INSTRUCTION: All the data should come back exactly as it was given.
=== INFORMATION SHOWN ===
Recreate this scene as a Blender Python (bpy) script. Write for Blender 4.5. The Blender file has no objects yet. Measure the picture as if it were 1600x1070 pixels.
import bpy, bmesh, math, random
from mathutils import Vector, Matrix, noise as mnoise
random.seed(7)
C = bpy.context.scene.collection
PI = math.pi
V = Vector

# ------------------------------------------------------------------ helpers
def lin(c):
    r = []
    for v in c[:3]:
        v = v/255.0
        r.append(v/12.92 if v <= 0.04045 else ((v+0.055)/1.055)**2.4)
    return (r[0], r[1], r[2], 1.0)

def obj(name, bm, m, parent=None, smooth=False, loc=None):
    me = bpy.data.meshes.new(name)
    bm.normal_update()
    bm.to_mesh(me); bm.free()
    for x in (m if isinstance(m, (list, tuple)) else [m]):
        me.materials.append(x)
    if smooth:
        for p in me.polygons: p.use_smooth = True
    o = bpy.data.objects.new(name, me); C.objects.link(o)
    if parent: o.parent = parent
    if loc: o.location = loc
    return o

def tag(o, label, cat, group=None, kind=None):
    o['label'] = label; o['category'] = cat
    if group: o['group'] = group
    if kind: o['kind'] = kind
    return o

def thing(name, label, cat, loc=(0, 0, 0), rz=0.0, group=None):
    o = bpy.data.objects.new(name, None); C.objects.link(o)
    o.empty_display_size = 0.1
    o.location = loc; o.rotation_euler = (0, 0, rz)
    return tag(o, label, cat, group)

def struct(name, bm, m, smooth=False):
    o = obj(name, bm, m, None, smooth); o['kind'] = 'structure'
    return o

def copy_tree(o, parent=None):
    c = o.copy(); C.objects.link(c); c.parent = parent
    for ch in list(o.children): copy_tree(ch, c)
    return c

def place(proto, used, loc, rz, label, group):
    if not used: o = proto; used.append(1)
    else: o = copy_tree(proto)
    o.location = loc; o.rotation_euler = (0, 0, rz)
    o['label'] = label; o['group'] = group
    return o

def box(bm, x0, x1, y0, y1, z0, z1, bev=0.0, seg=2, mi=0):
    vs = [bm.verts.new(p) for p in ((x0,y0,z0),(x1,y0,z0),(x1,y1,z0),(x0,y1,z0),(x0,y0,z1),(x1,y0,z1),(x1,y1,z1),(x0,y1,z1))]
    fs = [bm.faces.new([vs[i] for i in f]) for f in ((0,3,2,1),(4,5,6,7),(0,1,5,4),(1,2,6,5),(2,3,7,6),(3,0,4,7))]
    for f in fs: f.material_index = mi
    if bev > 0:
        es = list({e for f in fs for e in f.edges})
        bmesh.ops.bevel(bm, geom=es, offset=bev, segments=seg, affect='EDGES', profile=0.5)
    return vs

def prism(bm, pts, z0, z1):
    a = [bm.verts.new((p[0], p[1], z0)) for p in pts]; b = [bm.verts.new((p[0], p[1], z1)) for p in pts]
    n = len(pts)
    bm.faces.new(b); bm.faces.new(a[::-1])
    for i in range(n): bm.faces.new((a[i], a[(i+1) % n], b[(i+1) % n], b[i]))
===
FINISHED EXERCISE:
Recreate this scene as a Blender Python (bpy) script. Write for Blender 4.5. The Blender file has no objects yet. Measure the picture as if it were 1600x1070 pixels.
import bpy, bmesh, math, random
from mathutils import Vector, Matrix, noise as mnoise
random.seed(7)
C = bpy.context.scene.collection
PI = math.pi
V = Vector

# ------------------------------------------------------------------ helpers
def lin(c):
    r = []
    for v in c[:3]:
        v = v/255.0
        r.append(v/12.92 if v <= 0.04045 else ((v+0.055)/1.055)**2.4)
    return (r[0], r[1], r[2], 1.0)

def obj(name, bm, m, parent=None, smooth=False, loc=None):
    me = bpy.data.meshes.new(name)
    bm.normal_update()
    bm.to_mesh(me); bm.free()
    for x in (m if isinstance(m, (list, tuple)) else [m]):
        me.materials.append(x)
    if smooth:
        for p in me.polygons: p.use_smooth = True
    o = bpy.data.objects.new(name, me); C.objects.link(o)
    if parent: o.parent = parent
    if loc: o.location = loc
    return o

def tag(o, label, cat, group=None, kind=None):
    o['label'] = label; o['category'] = cat
    if group: o['group'] = group
    if kind: o['kind'] = kind
    return o

def thing(name, label, cat, loc=(0, 0, 0), rz=0.0, group=None):
    o = bpy.data.objects.new(name, None); C.objects.link(o)
    o.empty_display_size = 0.1
    o.location = loc; o.rotation_euler = (0, 0, rz)
    return tag(o, label, cat, group)

def struct(name, bm, m, smooth=False):
    o = obj(name, bm, m, None, smooth); o['kind'] = 'structure'
    return o

def copy_tree(o, parent=None):
    c = o.copy(); C.objects.link(c); c.parent = parent
    for ch in list(o.children): copy_tree(ch, c)
    return c

def place(proto, used, loc, rz, label, group):
    if not used: o = proto; used.append(1)
    else: o = copy_tree(proto)
    o.location = loc; o.rotation_euler = (0, 0, rz)
    o['label'] = label; o['group'] = group
    return o

def box(bm, x0, x1, y0, y1, z0, z1, bev=0.0, seg=2, mi=0):
    vs = [bm.verts.new(p) for p in ((x0,y0,z0),(x1,y0,z0),(x1,y1,z0),(x0,y1,z0),(x0,y0,z1),(x1,y0,z1),(x1,y1,z1),(x0,y1,z1))]
    fs = [bm.faces.new([vs[i] for i in f]) for f in ((0,3,2,1),(4,5,6,7),(0,1,5,4),(1,2,6,5),(2,3,7,6),(3,0,4,7))]
    for f in fs: f.material_index = mi
    if bev > 0:
        es = list({e for f in fs for e in f.edges})
        bmesh.ops.bevel(bm, geom=es, offset=bev, segments=seg, affect='EDGES', profile=0.5)
    return vs

def prism(bm, pts, z0, z1):
    a = [bm.verts.new((p[0], p[1], z0)) for p in pts]; b = [bm.verts.new((p[0], p[1], z1)) for p in pts]
    n = len(pts)
    bm.faces.new(b); bm.faces.new(a[::-1])
    for i in range(n): bm.faces.new((a[i], a[(i+1) % n], b[(i+1) % n], b[i]))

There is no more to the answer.